Stored data:
-- Begin --
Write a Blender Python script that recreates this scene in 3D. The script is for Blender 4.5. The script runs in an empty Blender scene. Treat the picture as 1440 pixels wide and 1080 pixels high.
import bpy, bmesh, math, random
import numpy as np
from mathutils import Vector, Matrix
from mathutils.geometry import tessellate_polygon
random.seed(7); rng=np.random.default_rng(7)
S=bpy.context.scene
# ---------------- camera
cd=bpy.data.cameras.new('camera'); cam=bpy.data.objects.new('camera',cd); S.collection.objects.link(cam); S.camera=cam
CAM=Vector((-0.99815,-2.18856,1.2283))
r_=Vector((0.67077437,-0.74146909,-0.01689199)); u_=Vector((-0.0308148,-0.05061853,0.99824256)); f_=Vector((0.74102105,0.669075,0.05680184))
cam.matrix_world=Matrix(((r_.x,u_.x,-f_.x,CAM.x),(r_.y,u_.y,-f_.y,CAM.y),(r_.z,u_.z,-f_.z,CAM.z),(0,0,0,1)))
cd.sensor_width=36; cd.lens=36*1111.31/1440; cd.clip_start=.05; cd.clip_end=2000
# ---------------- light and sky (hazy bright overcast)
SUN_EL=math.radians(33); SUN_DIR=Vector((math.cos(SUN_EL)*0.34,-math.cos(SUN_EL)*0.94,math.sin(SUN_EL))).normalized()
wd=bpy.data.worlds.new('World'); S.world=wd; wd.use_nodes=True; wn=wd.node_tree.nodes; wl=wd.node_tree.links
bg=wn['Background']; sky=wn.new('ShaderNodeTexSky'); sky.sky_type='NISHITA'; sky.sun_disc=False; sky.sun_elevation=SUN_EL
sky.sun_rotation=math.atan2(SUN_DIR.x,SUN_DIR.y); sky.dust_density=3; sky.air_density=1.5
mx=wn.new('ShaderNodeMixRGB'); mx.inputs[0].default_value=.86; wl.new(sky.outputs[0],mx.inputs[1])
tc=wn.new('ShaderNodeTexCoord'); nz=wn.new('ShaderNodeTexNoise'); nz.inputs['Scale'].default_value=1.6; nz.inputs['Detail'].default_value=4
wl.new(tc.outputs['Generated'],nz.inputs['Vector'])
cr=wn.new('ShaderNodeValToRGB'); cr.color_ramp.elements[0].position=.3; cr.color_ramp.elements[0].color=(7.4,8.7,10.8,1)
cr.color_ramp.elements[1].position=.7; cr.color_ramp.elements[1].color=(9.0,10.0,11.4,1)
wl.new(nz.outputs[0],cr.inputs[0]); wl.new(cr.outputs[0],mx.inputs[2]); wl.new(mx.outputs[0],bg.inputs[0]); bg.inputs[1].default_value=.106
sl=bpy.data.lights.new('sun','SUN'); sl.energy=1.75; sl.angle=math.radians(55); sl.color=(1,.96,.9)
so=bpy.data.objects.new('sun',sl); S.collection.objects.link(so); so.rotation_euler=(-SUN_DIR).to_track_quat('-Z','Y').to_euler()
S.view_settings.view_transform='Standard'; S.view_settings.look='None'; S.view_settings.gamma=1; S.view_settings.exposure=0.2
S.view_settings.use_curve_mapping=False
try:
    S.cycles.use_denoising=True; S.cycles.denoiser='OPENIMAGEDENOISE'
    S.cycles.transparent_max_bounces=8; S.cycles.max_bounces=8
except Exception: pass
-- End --
Written exercise:
The listing above must be transcribed exactly, line by line.

Complete answer:
Write a Blender Python script that recreates this scene in 3D. The script is for Blender 4.5. The script runs in an empty Blender scene. Treat the picture as 1440 pixels wide and 1080 pixels high.
import bpy, bmesh, math, random
import numpy as np
from mathutils import Vector, Matrix
from mathutils.geometry import tessellate_polygon
random.seed(7); rng=np.random.default_rng(7)
S=bpy.context.scene
# ---------------- camera
cd=bpy.data.cameras.new('camera'); cam=bpy.data.objects.new('camera',cd); S.collection.objects.link(cam); S.camera=cam
CAM=Vector((-0.99815,-2.18856,1.2283))
r_=Vector((0.67077437,-0.74146909,-0.01689199)); u_=Vector((-0.0308148,-0.05061853,0.99824256)); f_=Vector((0.74102105,0.669075,0.05680184))
cam.matrix_world=Matrix(((r_.x,u_.x,-f_.x,CAM.x),(r_.y,u_.y,-f_.y,CAM.y),(r_.z,u_.z,-f_.z,CAM.z),(0,0,0,1)))
cd.sensor_width=36; cd.lens=36*1111.31/1440; cd.clip_start=.05; cd.clip_end=2000
# ---------------- light and sky (hazy bright overcast)
SUN_EL=math.radians(33); SUN_DIR=Vector((math.cos(SUN_EL)*0.34,-math.cos(SUN_EL)*0.94,math.sin(SUN_EL))).normalized()
wd=bpy.data.worlds.new('World'); S.world=wd; wd.use_nodes=True; wn=wd.node_tree.nodes; wl=wd.node_tree.links
bg=wn['Background']; sky=wn.new('ShaderNodeTexSky'); sky.sky_type='NISHITA'; sky.sun_disc=False; sky.sun_elevation=SUN_EL
sky.sun_rotation=math.atan2(SUN_DIR.x,SUN_DIR.y); sky.dust_density=3; sky.air_density=1.5
mx=wn.new('ShaderNodeMixRGB'); mx.inputs[0].default_value=.86; wl.new(sky.outputs[0],mx.inputs[1])
tc=wn.new('ShaderNodeTexCoord'); nz=wn.new('ShaderNodeTexNoise'); nz.inputs['Scale'].default_value=1.6; nz.inputs['Detail'].default_value=4
wl.new(tc.outputs['Generated'],nz.inputs['Vector'])
cr=wn.new('ShaderNodeValToRGB'); cr.color_ramp.elements[0].position=.3; cr.color_ramp.elements[0].color=(7.4,8.7,10.8,1)
cr.color_ramp.elements[1].position=.7; cr.color_ramp.elements[1].color=(9.0,10.0,11.4,1)
wl.new(nz.outputs[0],cr.inputs[0]); wl.new(cr.outputs[0],mx.inputs[2]); wl.new(mx.outputs[0],bg.inputs[0]); bg.inputs[1].default_value=.106
sl=bpy.data.lights.new('sun','SUN'); sl.energy=1.75; sl.angle=math.radians(55); sl.color=(1,.96,.9)
so=bpy.data.objects.new('sun',sl); S.collection.objects.link(so); so.rotation_euler=(-SUN_DIR).to_track_quat('-Z','Y').to_euler()
S.view_settings.view_transform='Standard'; S.view_settings.look='None'; S.view_settings.gamma=1; S.view_settings.exposure=0.2
S.view_settings.use_curve_mapping=False
try:
    S.cycles.use_denoising=True; S.cycles.denoiser='OPENIMAGEDENOISE'
    S.cycles.transparent_max_bounces=8; S.cycles.max_bounces=8
except Exception: pass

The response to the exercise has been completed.